В письмах его — четыре намека на это, но ясен только один. Первый — в той двусмысленной загадке о видении Воскресшего или о встрече с Живым: «Не видел ли я Иисуса Христа, Господа нашего?» Второй — в почти такой же темной загадке: «Если я и знал (когда-нибудь) Христа по плоти, то теперь уже не знаю». Третий, менее загадочный: «Бог… пожелал открыть во мне, apokalypsai en emoi, Сына Своего» (Гал. 1, 15–16). Только ли «в нем», — в действительности внутренней или также во внешней, — остается загадкой. И, наконец, четвертый, единственный, совершенно ясный намек — в перечне «явлений» Воскресшего («явился», «стал видимым», ophske), по точному Павлову счету, шести (точность эта для него существенна: шесть «явлений», — больше не было и не будет, не может быть, до конца времен). Первое из этих шести явлений — одному из «знаменитейших» трех «столпов» Иерусалимской общины, Верховному Апостолу, Петру; последнее — Павлу: «После же всех явился и мне, как некоему извергу (выкидышу, ektromati), ибо я наименьший из Апостолов и недостоин называться Апостолом» (I Кор. 15, 1–9). Но и тем уже одним, что он включает это последнее, бывшее ему, явление в перечень всех остальных, он ставит между ними знак равенства, как бы говорит: «Я знаю воскресшего Господа не хуже, чем знают они; и если бы даже тех явлений вовсе не было, то и моего одного было бы достаточно, чтобы верить и исповедывать, что Христос умер, погребен и воскрес в третий день, по Писанию».

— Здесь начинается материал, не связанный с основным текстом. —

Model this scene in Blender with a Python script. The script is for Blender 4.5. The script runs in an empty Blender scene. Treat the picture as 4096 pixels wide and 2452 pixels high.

Нет никакого сомнения, что ни Петр и никто из ближайших к Иисусу учеников, видевших Его, воскресшего, такого знака равенства не поставили бы, не согласились бы признать, что Павлова «явления» достаточно для веры. Кто же прав, они или Павел? Для себя и для Церкви, правы они. Слишком, в самом деле, глубока и очевидна между их явлениями и Павловым неуравнимая ни в опыте, ни в догмате качественная разница, хотя бы уже потому, что здесь происходит та, для нас непостижимая, нашему опыту недоступная, но для опыта первых учеников действительнейшая, черта разделения, которую называют они и назовет вся Церковь «Вознесением», analepsis, «Восшествием» Сына к Отцу. Раз уже, в смерти-воскресении, ушел Иисус из этого мира в тот, из времени — в вечность, и вот как бы снова уходит, дальше, глубже, в иные миры; переступает за новые черты между ними, как между входящими одна в другую концентрическими сферами. Павел как будто не видит или не хочет видеть этой границы; но первые ученики видят ее слишком хорошо и знают или чувствуют, что Воскресший являлся им еще по сю сторону границы, а Павлу — уже по ту. «Я еще не восшел к Отцу Моему», — этого уже не мог бы сказать Иисус Павлу (Ио. 20, 17). К первым ученикам выходит Он из гроба, а к Павлу нисходит с неба; тем является «на третий день», а Павлу, — через сколько лет, мы не знаем с точностью, но не менее как через полтора года; тем «является», ephanarosen (Ио. 21, 1), все еще в свете земного дня или в сумраке ночи земной, а Павлу — в «славе-сиянии» дня, уже незакатного; тем — все еще в теле, хотя уже ином, чем при жизни, но все еще «непрославленном», или еще не такою новою, лучезарнейшей «славой», как «Сын, сидящий одесную Отца», а Павлу — в теле, уже прославленном так. — «Это Я сам. Осяжите Меня и рассмотрите, ибо дух плоти и костей не имеет, как видите у Меня» (Лк. 24, 39), — этого Савл, на пути в Дамаск, не мог бы услышать из уст Воскресшего и если б захотел это услышать, то ничего не увидел бы. Кажется, это он и сам сознает или чувствует, — иначе не сказал бы: «Если я и знал когда-нибудь Христа, по плоти, то теперь уже не знаю».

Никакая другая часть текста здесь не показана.